When A Recipe Calls For Room Temperature Butter, Listen

Waiting around for butter to soften can be a real pain, but melting it isn’t the answer.

Regardless of whether you love to bake, you’ve probably tried your hand at a cake or two, or at least a batch of cookies or brownies. And if you read the recipe closely (a must!), you likely noticed that it called for your butter to be at a specific temperature. Some batters call for room temperature butter, while others call for melted or brown butter.

Most of us don’t have the patience to wait for a rock-hard stick of butter to come to room temperature, so we either beat it into oblivion hoping it’ll soften (which never works) or we try to melt it just a little in the microwave (which also never works).

Obviously these instructions exist for a reason, and your final baked product will vary depending on the state of your butter at the start. Here’s a little more about why that is, and how to make sure your baked goods come out exactly as you want them, every time.

Unmelted butter creates an airy, cakey texture; melted butter leads to a dense, fudgy texture

“What you need all depends on what you’re trying to accomplish,” said Dave Arnold, host of “Cooking Issues and head of the food science lab Booker and Dax. “If you want a cakier brownie [or cookie], you’re going to cream butter and sugar together. You’re using the structure of the butter to incorporate air into the batter.”

When properly creamed in a stand-up mixer, room temperature butter and sugar turn into a thick, pale emulsification.
When properly creamed in a stand-up mixer, room temperature butter and sugar turn into a thick, pale emulsification.

The basic science behind this structure is simple: “Solid butter is an emulsion,” Arnold said. But, whereas cream is an emulsion of fat molecules suspended in liquid, Arnold explained butter as the opposite — “a block of fat with water molecules suspended in it.” When you cream this emulsion (whip it together with sugar), you’re adding air to it as well. All of that together is what leads to a fluffy, cakey texture.

If you melt the butter, you break the emulsion, meaning the fat and water separate from each other and there’s no way to cream the butter. This isn’t necessarily a bad thing, but it makes for a different end product. If you want fudgy brownies or crispy cookies, melted butter will do the trick. Or, if you’re cooking with butter only for the flavor, melted is best and easiest, Arnold said.

Butter needs to be soft in order to be properly creamed

Melted butter can’t be creamed because it’s lost its emulsification. On the other hand, too-cold butter can’t be creamed because it’s just too hard to work with. “Just as a stick of cold butter is terrible for spreading over toast, so too is cold butter unsuitable for creaming,” said Stella Parks, James Beard Award-nominated pastry chef and author of “BraveTart.” “It’s too physically hard to spread and manipulate the way we need it to.”

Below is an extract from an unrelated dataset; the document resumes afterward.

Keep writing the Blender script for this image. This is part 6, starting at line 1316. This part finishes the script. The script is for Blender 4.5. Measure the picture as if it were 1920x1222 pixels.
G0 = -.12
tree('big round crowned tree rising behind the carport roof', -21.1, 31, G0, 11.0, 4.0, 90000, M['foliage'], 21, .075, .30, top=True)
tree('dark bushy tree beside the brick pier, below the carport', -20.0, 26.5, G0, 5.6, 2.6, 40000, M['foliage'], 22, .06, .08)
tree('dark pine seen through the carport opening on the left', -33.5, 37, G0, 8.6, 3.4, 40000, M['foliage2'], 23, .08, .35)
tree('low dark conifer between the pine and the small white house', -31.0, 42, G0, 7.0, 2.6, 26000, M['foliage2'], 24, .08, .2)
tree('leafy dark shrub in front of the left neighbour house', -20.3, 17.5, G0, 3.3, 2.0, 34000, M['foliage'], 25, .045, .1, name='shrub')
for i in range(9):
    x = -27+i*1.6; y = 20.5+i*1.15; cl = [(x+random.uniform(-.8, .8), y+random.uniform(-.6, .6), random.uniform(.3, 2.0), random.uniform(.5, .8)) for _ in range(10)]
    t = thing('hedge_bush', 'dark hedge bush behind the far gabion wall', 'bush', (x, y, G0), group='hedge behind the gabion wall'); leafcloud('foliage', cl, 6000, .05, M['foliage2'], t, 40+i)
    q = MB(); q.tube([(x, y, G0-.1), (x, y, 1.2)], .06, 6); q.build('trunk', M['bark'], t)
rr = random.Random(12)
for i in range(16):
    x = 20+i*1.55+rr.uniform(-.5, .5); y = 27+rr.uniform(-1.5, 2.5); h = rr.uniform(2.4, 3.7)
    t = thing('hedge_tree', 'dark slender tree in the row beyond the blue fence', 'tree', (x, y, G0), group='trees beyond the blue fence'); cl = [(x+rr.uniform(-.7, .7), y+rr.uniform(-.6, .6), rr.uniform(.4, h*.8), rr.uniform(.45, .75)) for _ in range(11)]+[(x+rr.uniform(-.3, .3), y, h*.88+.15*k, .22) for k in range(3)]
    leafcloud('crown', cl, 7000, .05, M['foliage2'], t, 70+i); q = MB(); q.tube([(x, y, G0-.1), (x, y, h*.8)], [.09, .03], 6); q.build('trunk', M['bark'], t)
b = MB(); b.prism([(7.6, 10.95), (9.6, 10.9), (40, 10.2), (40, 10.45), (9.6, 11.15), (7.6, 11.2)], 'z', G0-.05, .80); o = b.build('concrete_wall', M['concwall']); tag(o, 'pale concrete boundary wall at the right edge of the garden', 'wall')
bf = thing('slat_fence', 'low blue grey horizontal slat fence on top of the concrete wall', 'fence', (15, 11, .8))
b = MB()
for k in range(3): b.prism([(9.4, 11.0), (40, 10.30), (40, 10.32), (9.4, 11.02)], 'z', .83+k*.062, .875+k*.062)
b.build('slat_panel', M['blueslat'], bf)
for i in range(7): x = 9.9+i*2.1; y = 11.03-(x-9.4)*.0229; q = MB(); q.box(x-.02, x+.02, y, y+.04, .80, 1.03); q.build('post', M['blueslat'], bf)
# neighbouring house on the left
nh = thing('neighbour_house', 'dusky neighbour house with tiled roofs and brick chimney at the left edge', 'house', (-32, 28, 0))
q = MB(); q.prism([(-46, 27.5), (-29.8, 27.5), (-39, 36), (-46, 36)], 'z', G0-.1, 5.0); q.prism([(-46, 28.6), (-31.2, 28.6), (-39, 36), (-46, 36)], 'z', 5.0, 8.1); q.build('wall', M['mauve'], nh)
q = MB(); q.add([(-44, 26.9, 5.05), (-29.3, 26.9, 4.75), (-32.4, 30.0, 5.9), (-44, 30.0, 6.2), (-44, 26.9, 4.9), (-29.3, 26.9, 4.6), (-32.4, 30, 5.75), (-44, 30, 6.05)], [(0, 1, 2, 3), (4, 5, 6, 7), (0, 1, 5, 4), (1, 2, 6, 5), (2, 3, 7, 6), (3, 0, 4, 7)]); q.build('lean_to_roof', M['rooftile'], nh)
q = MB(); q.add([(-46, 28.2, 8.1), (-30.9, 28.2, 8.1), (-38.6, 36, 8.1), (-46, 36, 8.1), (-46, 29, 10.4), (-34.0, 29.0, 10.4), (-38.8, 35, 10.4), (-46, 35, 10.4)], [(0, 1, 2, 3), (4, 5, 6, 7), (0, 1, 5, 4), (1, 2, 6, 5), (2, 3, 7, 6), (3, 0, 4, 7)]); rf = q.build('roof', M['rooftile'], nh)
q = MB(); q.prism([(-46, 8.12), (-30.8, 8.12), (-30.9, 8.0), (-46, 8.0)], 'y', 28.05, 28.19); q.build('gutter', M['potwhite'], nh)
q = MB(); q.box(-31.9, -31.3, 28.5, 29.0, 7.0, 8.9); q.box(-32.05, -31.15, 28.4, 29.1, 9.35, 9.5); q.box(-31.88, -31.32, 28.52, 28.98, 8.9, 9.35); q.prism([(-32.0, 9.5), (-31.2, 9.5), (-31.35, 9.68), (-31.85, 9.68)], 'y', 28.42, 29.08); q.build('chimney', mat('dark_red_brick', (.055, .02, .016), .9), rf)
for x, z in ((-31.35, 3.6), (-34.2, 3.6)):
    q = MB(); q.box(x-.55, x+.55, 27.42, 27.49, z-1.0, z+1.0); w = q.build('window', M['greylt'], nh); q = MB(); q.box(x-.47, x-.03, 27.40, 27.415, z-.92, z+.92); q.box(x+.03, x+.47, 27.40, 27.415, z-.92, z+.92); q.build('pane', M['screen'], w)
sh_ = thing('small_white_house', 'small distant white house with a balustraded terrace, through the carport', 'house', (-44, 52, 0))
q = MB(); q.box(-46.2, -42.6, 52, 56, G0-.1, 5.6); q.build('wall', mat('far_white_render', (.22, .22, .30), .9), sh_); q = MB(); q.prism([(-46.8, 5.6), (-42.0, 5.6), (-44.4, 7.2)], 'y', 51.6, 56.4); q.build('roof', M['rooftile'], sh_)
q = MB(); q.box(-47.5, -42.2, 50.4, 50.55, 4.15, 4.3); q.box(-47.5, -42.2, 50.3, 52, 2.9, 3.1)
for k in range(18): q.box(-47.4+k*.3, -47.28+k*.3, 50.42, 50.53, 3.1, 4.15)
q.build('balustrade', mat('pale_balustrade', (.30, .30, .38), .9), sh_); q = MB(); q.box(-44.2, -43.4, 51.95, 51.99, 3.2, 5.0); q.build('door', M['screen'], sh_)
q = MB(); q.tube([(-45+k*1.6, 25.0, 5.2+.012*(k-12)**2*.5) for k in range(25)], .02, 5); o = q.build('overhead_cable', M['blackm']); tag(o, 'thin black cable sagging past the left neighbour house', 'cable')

That said, the “room temperature” direction in recipes isn’t exactly correct, either. “I’m not a big fan of ‘room temperature’ as a concept because it’s so troublingly vague,” Parks said. “Room temperature in July is very different in Arizona versus Vermont.”

Your “room temperature” butter should actually be close to 65 degrees Fahrenheit, but you don’t need to be thermometer-exact. Parks described the ideal temperature as “pliable but cool.” Essentially, it should be cool enough that it’s not at all melted, but soft enough to cream in a mixer without getting clumpy.

All of this is a pretty inconvenient truth. How many times have you noticed just before starting a recipe that you need room temperature butter, only to realize your butter is sitting in the fridge?

Great news: There are ways to speed up the butter softening process

“I don’t generally soften my butter passively (leaving it out for hours on end), but rather soften it in the microwave,” Parks said. “In my microwave, an 11-second burst at full power is perfect for softening a stick of butter, but it can take a good deal less (or more) time in other machines.” If you’ve never done this before, it might take a little trial and error to get your butter texture and temperature exactly right.

Arnold goes a different route. If he needs to cream butter straight out of the fridge, he’ll hit it, still wrapped (to minimize mess) with a French rolling pin several times until it’s relatively flat. (If you’re doing this with a regular rolling pin, make sure you hold it by the thick part of the rolling pin itself and not the handles, which could bend). This will warm it slightly, as well as plasticize it. “Then when you’re creaming it out, the pre-plasticizing makes it so a mixer can readily cream it.”

At the end of the day, you shouldn’t be too worried about getting your butter to the exact right temperature for baking. Just make sure it’s soft and pliable enough to work with, if your recipe calls for the butter to be creamed. And, if you aren’t going for that airy, cakey texture? Go ahead and melt your butter.